Pero el amor al Tlatoani es un amor ciego, y por ello no somos un país que valore principios fundacionales de la democracia o entienda por qué importan. Nuestro experimento democrático ha sido relativamente reciente; nuestra pedagogía democrática es débil; nuestra propensión a subcontratar el destino del país a un hombre providencial es histórica.

Ahora que AMLO atenta contra la libertad de expresión, la independencia judicial, la posibilidad de llevar a cabo elecciones limpias y justas, y la separación de poderes, hay demasiados dispuestos a sacrificar derechos políticos y civiles, en nombre de avances sociales.

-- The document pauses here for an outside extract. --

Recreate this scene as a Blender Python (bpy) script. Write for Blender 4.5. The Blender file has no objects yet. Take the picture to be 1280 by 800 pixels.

Poner primero a los pobres ha significado poner en riesgo la poca democracia que habíamos logrado construir. Actuar en nombre “del pueblo” ha entrañado gobernar violando o torciendo los procesos democráticos, una y otra vez.

Ya deberíamos haber aprendido la lección después de Luis Echeverría, José López Portillo y Carlos Salinas. Presidentes populares que —en su momento— encabezaron transformaciones epopéyicas e inéditas, que terminaron de manera trágica porque no había quién constriñera con contrapesos la voluntad de un hombre popular.

Así como Clinton acuñó la frase “es la economía, estúpido”, para recordar el tema central de su campaña presidencial, cada persona que defienda al gobierno actual por la popularidad de quien lo encabeza debería tener tatuado en la frente “es la democracia, estúpido”. Porque sin ella, el amor autoritario siempre es una historia sin final feliz.— Ciudad de México.